Spouse Confessions: I’m Afraid of Reintegration

My active duty husband has been gone for well over 1/2 a year. He’s missed all the major holidays, birthdays and anniversaries. He’s due to come home soon. I’m terrified. Not for my health or safety at all, but for our marriage and sanity.

We haven’t fought much at all while he’s been gone. There haven’t been major conflicts, but dynamics have shifted, kids have grown up and personalities have changed some. I wasn’t ever the “meek spouse” that desperately needed him home to accomplish or care for everything.

I’m fiercely independent and proud of it.

I’ve become even more independent in the last year. I’ve gotten involved in base activities and I’ve started a new job and I’ve become very busy.

My personal interests have changed and my involvements outside the house have grown.

Since he left, it’s almost like we’re back to being two very separate or different people as opposed to the Biblical “one flesh” of marriage that we strove for.

So now, I’m scared.

He’s coming home from deployment, so should I be willing to give my things up now?

Where do I draw the line and say “I need this”?

How do I manage expectations when I know things aren’t going to be the way they were when he left?

How do I quell my anxiety so I can just enjoy my husband being home?

Divorce isn’t even a word in my vocabulary, but the last year has opened my eyes to why our squadron has a 75 percent divorce rate. How can a family sustain this deployment cycle year after year?

We’re on year four, and DH told me to expect at least two more. I can’t even imagine who I’m going to be after two more years of this.

Will he know me or I him? We live together only half of our lives. We co-parent only sporadically. He pops in and out of our lives and I’m afraid one of these times he’s going to feel like there really isn’t a place for him, because I’ve had to seal all the leaks of our family up while he’s gone.

I REFUSE to let us sink, but sometimes the patches I put on the leaky lifeboat bring about dramatic change.

My fear is that when he returns, I will go overboard and grant him everything he asks for and work tirelessly to make him “happy and okay.”

…But I won’t ask for that same support from him.

Far too often I keep my mouth shut about the small things, and I’m afraid this time that I’ll do that until I can’t take it anymore and then I’ll just blow.

He gave me a list of things he needs from me for a smooth reintegration, but didn’t ask a thing about what I needed.
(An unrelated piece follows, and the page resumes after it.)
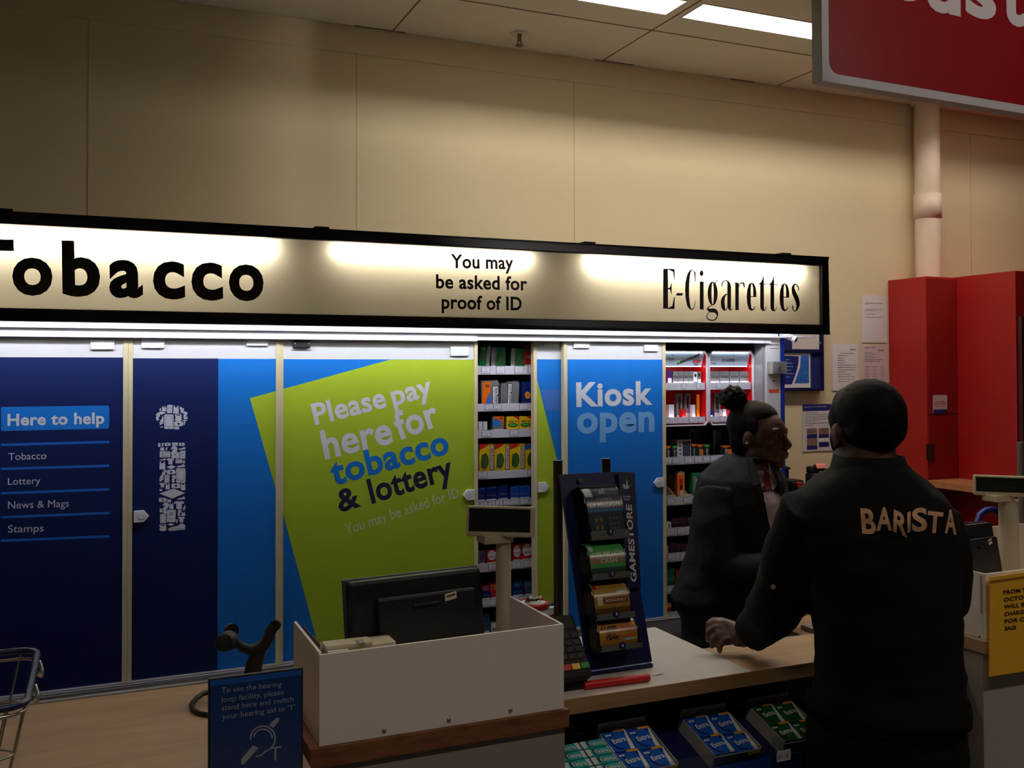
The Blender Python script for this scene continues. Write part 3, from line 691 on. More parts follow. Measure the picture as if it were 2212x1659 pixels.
g = 'packs on the shelves behind the narrow gap'
WS = [('r', .0, .3, .02, .98, 'white'), ('v', 'Smoking seriously harms', .1, .94, .13, .075, 'txt'), ('v', 'you and others around you', .1, .94, .27, .075, 'txt')]
pack('tobacco_pouch', 'green tobacco pouch with white warning strip on its right side, leftmost on top shelf', 'tobacco pouch', g, 'a1', 1033.5, 1056.5, 741, 'green', [('r', .68, 1, .02, .96, 'white'), ('v', 'Smoking seriously harms', .06, .9, .82, .075, 'txt'), ('v', 'you and others around you', .06, .9, .96, .075, 'txt'), ('o', .34, .45, .2, .22, 'olive'), ('r', .1, .5, .78, .92, 'lime')], .03, .10, .008)
pack('tobacco_pouch', 'green tobacco pouch with white warning strip at left, second on top shelf', 'tobacco pouch', g, 'a1', 1060.5, 1091, 744, 'green', WS+[('o', .62, .42, .2, .3, 'olive')], .03, .04, .01)
pack('tobacco_pouch', 'green tobacco pouch beside the red one on top shelf', 'tobacco pouch', g, 'a1', 1103, 1131.5, 746, 'green', WS+[('o', .66, .42, .2, .3, 'olive'), ('r', .36, .95, .2, .26, 'olive')], .03, .05, .01)
pack('tobacco_pouch', 'red tobacco pouch at right end of top shelf', 'tobacco pouch', g, 'a1', 1133, 1153, 742, 'red', [('r', .2, .75, .66, .92, 'silver'), ('r', .8, 1, .66, .85, 'yellow'), ('r', .0, 1, 0, .12, 'white'), ('t', 'PALL M', .1, 1.25, .42, .13, 'white'), ('t', 'Smok', .12, .95, .02, .07, 'txt')], .03, 0, .006)
pack('tobacco_pouch', 'orange and grey tobacco pouch with upright warning label, second shelf', 'tobacco pouch', g, 'a2', 1040, 1077, 821, 'grey', [('p', [(0, .0), (.08, 1), (.52, 1), (.5, .55), (.2, 0)], 'orange'), ('p', [(.2, 0), (.42, .5), (.52, .3), (.5, 0)], 'light'), ('r', .62, .98, .0, .82, 'txt'), ('r', .65, .95, .0, .79, 'white'), ('v', 'Smoking kills', -.12, .74, .9, .17, 'txt'), ('t', '20', .2, .42, .76, .14, 'txt')], .03, .0, .006)
for k, (a, b) in enumerate(((1082, 1085), (1086.5, 1089.5), (1091, 1094))):
    pack('tobacco_pouch', 'thin grey pouch standing edge on, %s of three, second shelf' % ('left', 'middle', 'right')[k], 'tobacco pouch', g, 'a2', a, b, 827-k, 'silver', [], .05, .03, .003)
pack('tobacco_pouch', 'silver tobacco pouch with white warning label in middle of second shelf', 'tobacco pouch', g, 'a2', 1095, 1119, 823, 'silver', [('r', .0, .36, .0, .97, 'txt'), ('r', .03, .33, .0, .94, 'white'), ('v', 'Smoking kills', .02, .9, .28, .17, 'txt')], .03, .06, .006)
pack('tobacco_pouch', 'navy tobacco pouch with yellow disc at right end of second shelf', 'tobacco pouch', g, 'a2', 1128, 1153, 823.5, 'navy', [('o', .45, .42, .24, .16, 'yellow'), ('o', .45, .42, .16, .1, 'orange'), ('v', 'SAMSON', .02, 1.1, .98, .2, 'white')], .03, 0, .004)
pack('cigarette_box', 'small plain white box at left of third shelf', 'box', g, 'a3', 1034, 1052.5, 911, 'white', [('r', .45, .55, 0, 1, 'silver')])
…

He told me he most certainly doesn’t have PTSD so don’t treat him as though he does … But he failed to think about whether I’ve got mom/wife freak out syndrome and have needs of my own that need to be addressed.

He’s been away and expects to come home and be catered to. But I don’t think he realizes that I’ve been catering to my kids ALONE for half a year and am relatively close to my breaking point already. Having another responsibility is daunting.

So, what’s the solution? The only one I can come up with is talking. Talk, talk, and then talk some more.

He’s shared his concerns, so I’ve got to share mine. I’m responsible for speaking up and making it clear that he’s not the only one that has to adjust.

But I’m scared. I’m anxious. I want desperately for him to be home, but I worry so much about the readjustment.

I want to make him happy, but have learned how to find my own happiness and satisfaction and (perhaps selfishly so) don’t really want to give that up. I want my family back together, but I’m nervous about the havoc it will, undoubtedly, create.

All part of military life, I suppose. Certainly not easy, though.

C’est la vie. Bring on the power struggle.